一言一話 41

アメリカ映画の脚本家のインタビュー集である『バックストーリー』という本から。

 

フォークナーとの共同作業

 

ホークスの『三つ数えろ』はウィリアム・フォークナーリー・ブラケット、ジュールス・ファースマンの三人の協同脚本となっているが、ブラケットはフォークナーとの最初の出会いをこう語っている。

 

 最初にスタジオに行った日には、私はすっかり縮み上がってました。私は三年ばかりパルプ小説を書いていましたが、ここにいるのは偉大で輝かしい文学者の一人であるウィリアム・フォークナーです、どうやって一緒に仕事をすればいいのだろう? つまり、自分のなにを差しだせばいいのだろう? この問題はすぐに解決しました。
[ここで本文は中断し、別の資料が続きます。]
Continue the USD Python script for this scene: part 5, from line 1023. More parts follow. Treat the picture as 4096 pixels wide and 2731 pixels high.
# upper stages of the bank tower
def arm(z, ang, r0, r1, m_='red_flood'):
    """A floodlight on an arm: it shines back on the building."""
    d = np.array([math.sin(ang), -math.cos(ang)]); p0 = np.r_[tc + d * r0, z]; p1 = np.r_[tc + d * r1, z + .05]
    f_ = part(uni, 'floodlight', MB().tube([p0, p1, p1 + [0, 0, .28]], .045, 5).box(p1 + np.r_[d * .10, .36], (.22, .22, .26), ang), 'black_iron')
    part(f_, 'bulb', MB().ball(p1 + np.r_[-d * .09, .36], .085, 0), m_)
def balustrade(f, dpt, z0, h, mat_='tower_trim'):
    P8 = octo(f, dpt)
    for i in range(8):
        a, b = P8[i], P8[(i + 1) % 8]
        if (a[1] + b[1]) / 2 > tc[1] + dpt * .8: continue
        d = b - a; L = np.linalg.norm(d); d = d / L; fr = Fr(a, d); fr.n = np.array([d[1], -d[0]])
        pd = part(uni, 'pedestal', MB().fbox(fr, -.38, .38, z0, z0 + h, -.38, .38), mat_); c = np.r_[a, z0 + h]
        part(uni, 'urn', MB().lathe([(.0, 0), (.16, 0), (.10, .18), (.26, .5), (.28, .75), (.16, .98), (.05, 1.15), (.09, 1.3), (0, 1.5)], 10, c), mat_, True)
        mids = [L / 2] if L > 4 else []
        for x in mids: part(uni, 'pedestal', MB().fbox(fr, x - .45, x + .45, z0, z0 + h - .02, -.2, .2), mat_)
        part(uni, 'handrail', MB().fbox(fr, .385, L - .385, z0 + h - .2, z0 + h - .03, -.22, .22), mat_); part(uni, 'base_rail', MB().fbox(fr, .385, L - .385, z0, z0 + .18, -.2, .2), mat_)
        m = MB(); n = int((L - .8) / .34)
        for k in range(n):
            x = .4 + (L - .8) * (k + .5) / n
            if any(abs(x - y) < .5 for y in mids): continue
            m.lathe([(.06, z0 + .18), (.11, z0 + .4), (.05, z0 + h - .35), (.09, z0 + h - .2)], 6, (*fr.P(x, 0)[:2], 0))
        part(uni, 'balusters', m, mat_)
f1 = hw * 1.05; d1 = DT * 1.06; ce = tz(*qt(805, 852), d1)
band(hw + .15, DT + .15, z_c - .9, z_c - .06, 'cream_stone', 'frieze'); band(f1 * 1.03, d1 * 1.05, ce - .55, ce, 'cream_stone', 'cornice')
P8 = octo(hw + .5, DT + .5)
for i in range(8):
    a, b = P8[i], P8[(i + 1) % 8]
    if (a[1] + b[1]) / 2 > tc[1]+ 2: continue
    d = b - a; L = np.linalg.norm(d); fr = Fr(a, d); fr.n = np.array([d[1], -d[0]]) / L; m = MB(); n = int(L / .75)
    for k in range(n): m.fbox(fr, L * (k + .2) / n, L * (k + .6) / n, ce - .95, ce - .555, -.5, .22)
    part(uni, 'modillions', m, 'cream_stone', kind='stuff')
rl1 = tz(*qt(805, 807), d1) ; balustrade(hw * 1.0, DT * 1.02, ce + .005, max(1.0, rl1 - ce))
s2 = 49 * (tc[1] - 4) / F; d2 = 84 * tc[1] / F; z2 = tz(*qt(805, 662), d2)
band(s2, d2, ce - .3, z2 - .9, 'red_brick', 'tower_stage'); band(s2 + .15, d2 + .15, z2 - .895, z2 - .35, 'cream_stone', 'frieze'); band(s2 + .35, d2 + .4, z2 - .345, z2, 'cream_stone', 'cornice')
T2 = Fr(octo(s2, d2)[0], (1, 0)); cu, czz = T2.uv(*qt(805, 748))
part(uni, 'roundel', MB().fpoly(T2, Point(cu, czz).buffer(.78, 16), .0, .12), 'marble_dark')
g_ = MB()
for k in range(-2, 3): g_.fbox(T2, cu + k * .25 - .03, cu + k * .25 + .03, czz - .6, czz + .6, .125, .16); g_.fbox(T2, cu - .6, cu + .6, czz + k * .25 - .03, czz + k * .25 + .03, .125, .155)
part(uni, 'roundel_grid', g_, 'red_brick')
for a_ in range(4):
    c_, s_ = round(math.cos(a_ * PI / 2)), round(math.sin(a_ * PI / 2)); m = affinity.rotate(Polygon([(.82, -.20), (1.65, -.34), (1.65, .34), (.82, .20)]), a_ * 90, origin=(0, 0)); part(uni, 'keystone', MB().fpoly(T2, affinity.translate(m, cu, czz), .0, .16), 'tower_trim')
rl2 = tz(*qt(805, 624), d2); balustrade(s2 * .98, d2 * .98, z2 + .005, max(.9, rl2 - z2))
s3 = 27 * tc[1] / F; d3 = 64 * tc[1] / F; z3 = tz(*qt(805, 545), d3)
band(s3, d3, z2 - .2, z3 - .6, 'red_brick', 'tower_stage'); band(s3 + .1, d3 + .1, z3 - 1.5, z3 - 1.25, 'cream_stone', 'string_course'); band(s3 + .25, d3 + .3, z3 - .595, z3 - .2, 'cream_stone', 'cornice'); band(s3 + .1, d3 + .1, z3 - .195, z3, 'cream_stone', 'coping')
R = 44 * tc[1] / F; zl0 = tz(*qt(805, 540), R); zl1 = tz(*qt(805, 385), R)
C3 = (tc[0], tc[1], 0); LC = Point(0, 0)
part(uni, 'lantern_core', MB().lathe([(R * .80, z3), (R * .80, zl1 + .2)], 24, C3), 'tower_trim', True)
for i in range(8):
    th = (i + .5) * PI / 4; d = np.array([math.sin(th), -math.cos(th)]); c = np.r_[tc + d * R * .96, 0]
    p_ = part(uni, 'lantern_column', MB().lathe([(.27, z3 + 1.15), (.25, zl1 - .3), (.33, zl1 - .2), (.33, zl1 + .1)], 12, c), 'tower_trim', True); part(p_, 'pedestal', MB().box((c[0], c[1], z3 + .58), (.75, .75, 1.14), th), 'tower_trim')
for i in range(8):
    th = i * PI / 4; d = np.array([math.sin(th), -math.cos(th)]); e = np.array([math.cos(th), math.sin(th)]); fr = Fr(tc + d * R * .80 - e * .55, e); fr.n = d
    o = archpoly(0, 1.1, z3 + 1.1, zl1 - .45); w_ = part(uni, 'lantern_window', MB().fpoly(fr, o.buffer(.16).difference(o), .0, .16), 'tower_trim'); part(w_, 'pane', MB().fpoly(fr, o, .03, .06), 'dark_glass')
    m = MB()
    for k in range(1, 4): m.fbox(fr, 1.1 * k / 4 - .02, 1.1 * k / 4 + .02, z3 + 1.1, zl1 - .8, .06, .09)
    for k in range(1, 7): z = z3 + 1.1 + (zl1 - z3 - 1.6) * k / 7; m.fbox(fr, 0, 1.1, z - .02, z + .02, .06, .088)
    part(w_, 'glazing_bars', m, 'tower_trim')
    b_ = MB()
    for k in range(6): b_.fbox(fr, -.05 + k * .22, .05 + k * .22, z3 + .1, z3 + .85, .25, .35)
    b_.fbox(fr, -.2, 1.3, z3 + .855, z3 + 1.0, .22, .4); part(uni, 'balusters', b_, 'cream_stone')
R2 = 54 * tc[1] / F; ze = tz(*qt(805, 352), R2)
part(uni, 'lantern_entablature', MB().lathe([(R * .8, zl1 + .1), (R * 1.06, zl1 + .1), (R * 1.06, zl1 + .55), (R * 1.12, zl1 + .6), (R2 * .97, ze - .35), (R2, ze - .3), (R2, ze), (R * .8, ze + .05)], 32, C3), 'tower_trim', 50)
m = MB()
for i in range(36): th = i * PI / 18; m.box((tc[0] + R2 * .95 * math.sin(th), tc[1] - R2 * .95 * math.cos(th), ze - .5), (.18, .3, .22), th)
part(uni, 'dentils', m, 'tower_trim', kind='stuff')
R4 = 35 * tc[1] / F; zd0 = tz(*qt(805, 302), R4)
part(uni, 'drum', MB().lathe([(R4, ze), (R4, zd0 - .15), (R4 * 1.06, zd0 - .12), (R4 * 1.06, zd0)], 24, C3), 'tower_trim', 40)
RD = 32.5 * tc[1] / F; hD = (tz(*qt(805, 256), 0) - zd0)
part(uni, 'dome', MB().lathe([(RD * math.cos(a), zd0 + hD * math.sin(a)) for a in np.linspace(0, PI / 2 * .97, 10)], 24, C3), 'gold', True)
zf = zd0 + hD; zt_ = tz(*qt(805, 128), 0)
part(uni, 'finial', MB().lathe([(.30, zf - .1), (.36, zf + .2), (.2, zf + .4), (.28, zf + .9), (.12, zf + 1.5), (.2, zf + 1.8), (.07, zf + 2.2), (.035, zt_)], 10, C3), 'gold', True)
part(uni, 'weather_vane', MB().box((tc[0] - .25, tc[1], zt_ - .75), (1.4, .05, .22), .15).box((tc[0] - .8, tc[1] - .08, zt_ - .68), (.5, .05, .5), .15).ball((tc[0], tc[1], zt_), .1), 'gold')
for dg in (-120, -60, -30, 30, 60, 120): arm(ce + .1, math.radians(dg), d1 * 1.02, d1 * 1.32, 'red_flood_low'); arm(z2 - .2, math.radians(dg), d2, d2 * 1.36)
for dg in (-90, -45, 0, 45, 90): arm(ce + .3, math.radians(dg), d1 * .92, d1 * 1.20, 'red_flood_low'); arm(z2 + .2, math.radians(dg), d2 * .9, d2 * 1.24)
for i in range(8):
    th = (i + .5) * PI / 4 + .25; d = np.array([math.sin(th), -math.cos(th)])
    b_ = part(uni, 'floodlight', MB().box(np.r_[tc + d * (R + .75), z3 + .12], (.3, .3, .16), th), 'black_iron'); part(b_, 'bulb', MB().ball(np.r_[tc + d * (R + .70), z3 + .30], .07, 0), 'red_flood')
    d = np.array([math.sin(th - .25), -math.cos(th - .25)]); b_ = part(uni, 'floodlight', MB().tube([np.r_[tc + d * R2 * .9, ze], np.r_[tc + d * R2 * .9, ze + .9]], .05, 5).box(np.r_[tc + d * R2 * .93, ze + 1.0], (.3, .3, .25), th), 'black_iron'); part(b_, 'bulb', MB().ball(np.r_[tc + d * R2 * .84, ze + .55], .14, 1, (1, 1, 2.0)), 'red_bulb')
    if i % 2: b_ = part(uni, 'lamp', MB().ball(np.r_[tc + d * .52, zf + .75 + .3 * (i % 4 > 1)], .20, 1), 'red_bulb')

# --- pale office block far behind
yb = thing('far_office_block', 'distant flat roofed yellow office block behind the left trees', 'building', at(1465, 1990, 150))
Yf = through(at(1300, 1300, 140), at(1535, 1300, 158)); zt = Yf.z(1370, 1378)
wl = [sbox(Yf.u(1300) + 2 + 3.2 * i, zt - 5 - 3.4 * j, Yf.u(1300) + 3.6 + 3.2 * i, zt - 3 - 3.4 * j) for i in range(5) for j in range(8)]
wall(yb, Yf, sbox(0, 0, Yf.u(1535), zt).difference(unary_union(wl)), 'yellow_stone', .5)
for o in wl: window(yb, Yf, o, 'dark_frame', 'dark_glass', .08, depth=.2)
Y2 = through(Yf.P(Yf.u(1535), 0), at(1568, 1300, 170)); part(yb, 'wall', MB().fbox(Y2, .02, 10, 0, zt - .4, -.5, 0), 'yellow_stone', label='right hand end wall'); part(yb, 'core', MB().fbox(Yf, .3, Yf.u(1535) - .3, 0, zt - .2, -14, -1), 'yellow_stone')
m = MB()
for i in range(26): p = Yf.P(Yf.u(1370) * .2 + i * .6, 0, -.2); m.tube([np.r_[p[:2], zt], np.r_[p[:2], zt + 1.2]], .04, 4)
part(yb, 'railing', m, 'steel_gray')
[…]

オフィスに入っていったとき、『大いなる眠り』を手にしたフォークナーが出てきて、本を置くとこう言いました、「どう仕事をするか決めよう。別々の部分を担当するんだ。ぼくはこれだけの章をするから、君は残りをしてくれ」と。そして、その通りに進みました。彼は自分のオフィスに戻っていき、それっきり彼を見ることはありませんでした。きわめて簡単な共同作業だったわけです。私は彼が仕事をしているところを一度も見ませんでしたし、彼にしても同じことです。それぞれできあがったものをホークスに渡しただけです。